I respectfully adopt the formulation of principle stated in Blackman's case as more clearly expressing the correct approach to the question whether a stay should be granted or refused. This formulation really follows the statements of principle expressed by Lord Moulton in British Corporation v John Aird & Co [1913] UKLawRpAC 9; [1913] AC 241, 259 and by Scrutton LJ in Metropolitan Tunnell and Public Works v London Electric Railway Co [1926] in the passages already cited in this judgment from those cases.

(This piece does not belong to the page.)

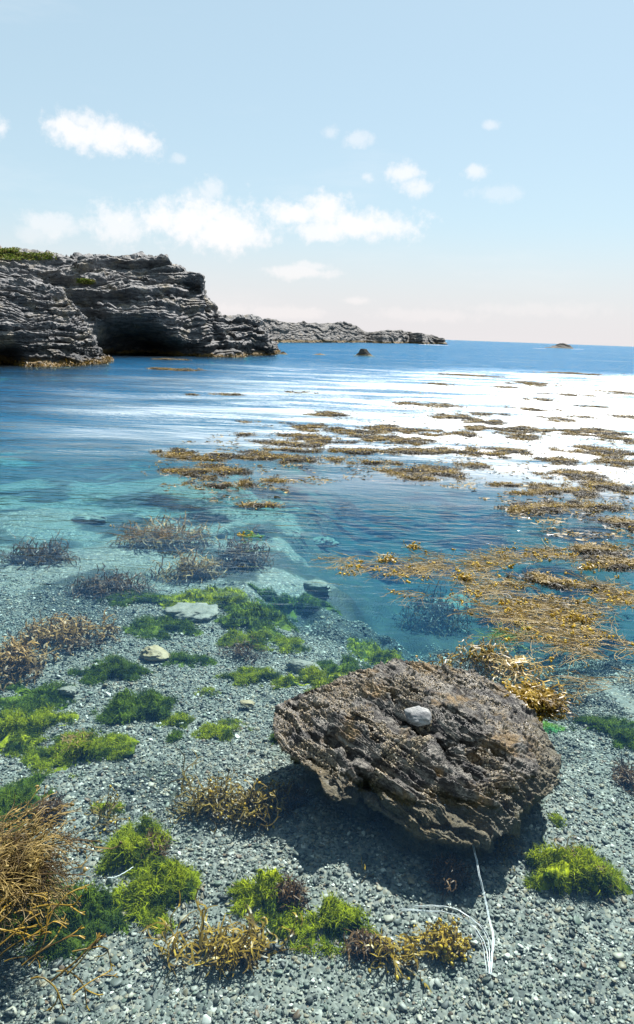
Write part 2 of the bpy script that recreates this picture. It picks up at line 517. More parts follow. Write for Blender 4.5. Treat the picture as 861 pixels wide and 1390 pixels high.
# ------------------------------------------------------------------ pebbles (geometry nodes on a scatter of points)
def make_pebbles():
    N = 480000
    y = rng.uniform(1.0, 5.6, N)
    keep = rng.random(N) < np.clip((.60 * y + 1.5) / 4.9, 0, 1)
    y = y[keep]; n = len(y)
    x = rng.uniform(-1, 1, n) * (.60 * y + 1.5)
    z = bed(x, y)
    # gaps where the bed drops away into weed
    nwv = fbm(np.stack([x * .9, y * .7, 0 * x + 9], -1), 4)
    ok = (rng.random(n) < ss(5.65, 4.7, y)) & (rng.random(n) < ss(-.95, -.62, z)) & ~((nwv > .3) & (y > 4.9))
    x, y, z = x[ok], y[ok], z[ok]; n = len(x)
    r = .0035 * np.exp(rng.normal(size=n) * .42)
    big = rng.random(n) < .010
    r[big] *= rng.uniform(1.6, 3.2, big.sum())
    r = np.minimum(r, .015)
    sc = np.stack([r * rng.uniform(.9, 1.5, n), r * rng.uniform(.8, 1.15, n), r * rng.uniform(.35, .7, n)], 1)
    rot = np.stack([rng.normal(size=n) * .35, rng.normal(size=n) * .35, rng.uniform(0, 6.28, n)], 1)
    me = bpy.data.meshes.new("pebbles")
    me.vertices.add(n)
    me.vertices.foreach_set("co", np.stack([x, y, z + sc[:, 2] * rng.uniform(.2, 1.4, n)], 1).astype(np.float32).ravel())
    for nm, a in (('scl', sc), ('rt', rot)):
        q = me.attributes.new(nm, 'FLOAT_VECTOR', 'POINT')
        q.data.foreach_set("vector", a.astype(np.float32).ravel())
    me.update()
    o = bpy.data.objects.new("pebbles", me)
    COL.objects.link(o)
    t = NT("pebble_stone")
    rn = t.n('ObjectInfo').outputs['Random']
    pos = t.n('TexCoord').outputs['Object']
    colr = t.ramp(rn, [(0, (.025, .027, .026)), (.16, (.07, .078, .068)), (.32, (.12, .13, .112)), (.46, (.185, .19, .16)), (.56, (.24, .19, .12)),
                       (.63, (.08, .095, .075)), (.71, (.29, .285, .25)), (.80, (.15, .09, .055)), (.84, (.13, .155, .12)), (.90, (.37, .34, .27)), (.962, (.66, .64, .58))], 'CONSTANT')
    colr = t.mix(t.math('MULTIPLY', t.noise(pos, 2.2, 3), .45), colr, (.085, .09, .07))
    bm_ = t.n('Bump', {'Height': t.noise(pos, 3, 3), 'Strength': .25})
    M = t.surf(t.n('BsdfPrincipled', {'Base Color': colr, 'Roughness': .55, 'Normal': bm_.outputs[0]}))
    me.materials.append(M)
    g = bpy.data.node_groups.new("scatter_pebbles", 'GeometryNodeTree')
    g.interface.new_socket("Geometry", in_out='INPUT', socket_type='NodeSocketGeometry')
    g.interface.new_socket("Geometry", in_out='OUTPUT', socket_type='NodeSocketGeometry')
    N_ = g.nodes.new; L = g.links.new
    gi, go = N_('NodeGroupInput'), N_('NodeGroupOutput')
    ico = N_('GeometryNodeMeshIcoSphere'); ico.inputs['Radius'].default_value = 1; ico.inputs['Subdivisions'].default_value = 2
    nz_ = N_('ShaderNodeTexNoise'); nz_.inputs['Scale'].default_value = .9; nz_.inputs['Detail'].default_value = 1
    sb = N_('ShaderNodeVectorMath'); sb.operation = 'SUBTRACT'; sb.inputs[1].default_value = (.5, .5, .5)
    L(nz_.outputs['Color'], sb.inputs[0])
    sc_ = N_('ShaderNodeVectorMath'); sc_.operation = 'SCALE'; sc_.inputs['Scale'].default_value = 1.3
    L(sb.outputs[0], sc_.inputs[0])
    spn = N_('GeometryNodeSetPosition'); L(ico.outputs[0], spn.inputs[0]); L(sc_.outputs[0], spn.inputs['Offset'])
    sh = N_('GeometryNodeSetShadeSmooth'); L(spn.outputs[0], sh.inputs[0])
    sm = N_('GeometryNodeSetMaterial'); sm.inputs['Material'].default_value = M; L(sh.outputs[0], sm.inputs[0])
    m2p = N_('GeometryNodeMeshToPoints'); L(gi.outputs[0], m2p.inputs[0])
    ip = N_('GeometryNodeInstanceOnPoints'); L(m2p.outputs[0], ip.inputs['Points']); L(sm.outputs[0], ip.inputs['Instance'])
    for nm, sk in (('scl', 'Scale'), ('rt', 'Rotation')):
        na = N_('GeometryNodeInputNamedAttribute'); na.data_type = 'FLOAT_VECTOR'; na.inputs[0].default_value = nm
        if sk == 'Rotation':
            e = N_('FunctionNodeEulerToRotation'); L(na.outputs[0], e.inputs[0]); L(e.outputs[0], ip.inputs[sk])
        else:
            L(na.outputs[0], ip.inputs[sk])
    L(ip.outputs[0], go.inputs[0])
    md = o.modifiers.new("scatter", 'NODES'); md.node_group = g
    tag(o, "loose grey, white and tan shingle lying thick on the shallow sea bed", "pebbles", kind='stuff')


make_pebbles()


# ------------------------------------------------------------------ rock materials
def rockmat(name, light, dark, warm, waterline=True, sc=1.0, dip=.1, zdark=1.2, weedline=.25):
    t = NT(name)
    pos = t.n('NewGeometry').outputs['Position']
    st = t.mapping(pos, (.9 * sc, .9 * sc, 5.0 * sc), (dip, dip * .6, 0))
    n1 = t.noise(st, 1.6, 8, .65, .5)
    n2 = t.noise(pos, 1.1 * sc, 5, .6)
    n3 = t.noise(pos, 7 * sc, 6, .7)
    c = t.mix(t.maprange(n1, .36, .62), dark, light)
    c = t.mix(t.math('MULTIPLY', t.maprange(n2, .5, .7), .6), c, warm)
    c = t.mix(t.math('MULTIPLY', t.maprange(n3, .5, .62), .5), c, tuple(v * .45 for v in dark))
    z = t.n('SeparateXYZ', {0: pos}).outputs[2]
    zz = t.math('ADD', z, t.math('MULTIPLY', t.math('SUBTRACT', n2, .5), zdark * .9))
    c = t.mix(t.maprange(zz, zdark, zdark * .35, 0, .72), c, (.018, .018, .02))
    c = t.mix(t.maprange(zz, weedline, weedline * .35, 0, .9), c, (.14, .085, .02))
    crack = t.n('TexVoronoi', {'Vector': t.mapping(pos, (.8 * sc, .8 * sc, 2.4 * sc), (dip, 0, 0)), 'Scale': 1.6}, feature='DISTANCE_TO_EDGE').outputs['Distance']
    hg = t.math('ADD', t.math('MULTIPLY', n1, .30), t.math('ADD', t.math('MULTIPLY', n3, .10), t.math('MULTIPLY', t.math('MINIMUM', crack, .06), 2.0)))
    b = t.n('Bump', {'Height': hg, 'Strength': .8, 'Distance': .42 / sc})
    return t.surf(t.n('BsdfPrincipled', {'Base Color': c, 'Roughness': .75, 'Normal': b.outputs[0]}))


M_cliff = rockmat("schist_cliff", (.20, .195, .195), (.055, .057, .065), (.30, .25, .17))
M_far = rockmat("schist_far", (.17, .16, .15), (.055, .055, .06), (.18, .14, .10), sc=.5, zdark=.9, weedline=.7)
M_sker = rockmat("skerry_stone", (.09, .085, .075), (.03, .03, .03), (.16, .11, .05), sc=2, zdark=.3, weedline=.1)
M_turf = leafmat("turf", (.09, .15, .02), (.16, .2, .03), (.2, .17, .06), rough=.8, spec=.2)


def strata(P, dipx, dipy, th, seed, warp=.5):
    q = P[..., 2] + dipx * P[..., 0] + dipy * P[..., 1] + warp * th * 2.2 * fbm(P * np.array([.22, .22, .5]) / th * .5 + seed, 3)
    q = q / th
    i = np.floor(q); f = q - i
    # ledges break along their length
    br = np.floor((P[..., 0] * .8 + P[..., 1] * .6) / (th * 7) + 9 * hash1(i, seed) + .6 * pnoise(P / th * .4))
    r_ = hash1(i * 7.13 + br * 3.7, seed)
    prof = np.minimum(1, np.minimum(f * 5, (1 - f) * 2.2))
    return (r_ - .5) * prof + prof * .6 - .4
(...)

From what has already been said, it ought to be clear that the mere existence of a submission or an arbitration clause in a contract, does not, without more, mean that any dispute arising under or in connection with the contract should be referred to arbitration for determination, even if the dispute falls with the scope of the submission. There are conditions to be fulfilled, some of them have been mentioned in this judgment; and the party opposing the application to stay must discharge the burden on it of satisfying the Court that legal proceedings should continue in Court and the matter in dispute not to be allowed to be determined in accordance with the submission. These are matters which require careful consideration on an application to stay.
Having considered all the circumstances in this case, I have decided to further adjourn it. On the information before the Court, there is not enough to satisfy the Court of the conditions to be fulfilled or of the burden on the defendant in this case. I will adjourn these proceedings for counsel to attend to the matters raised in this judgment.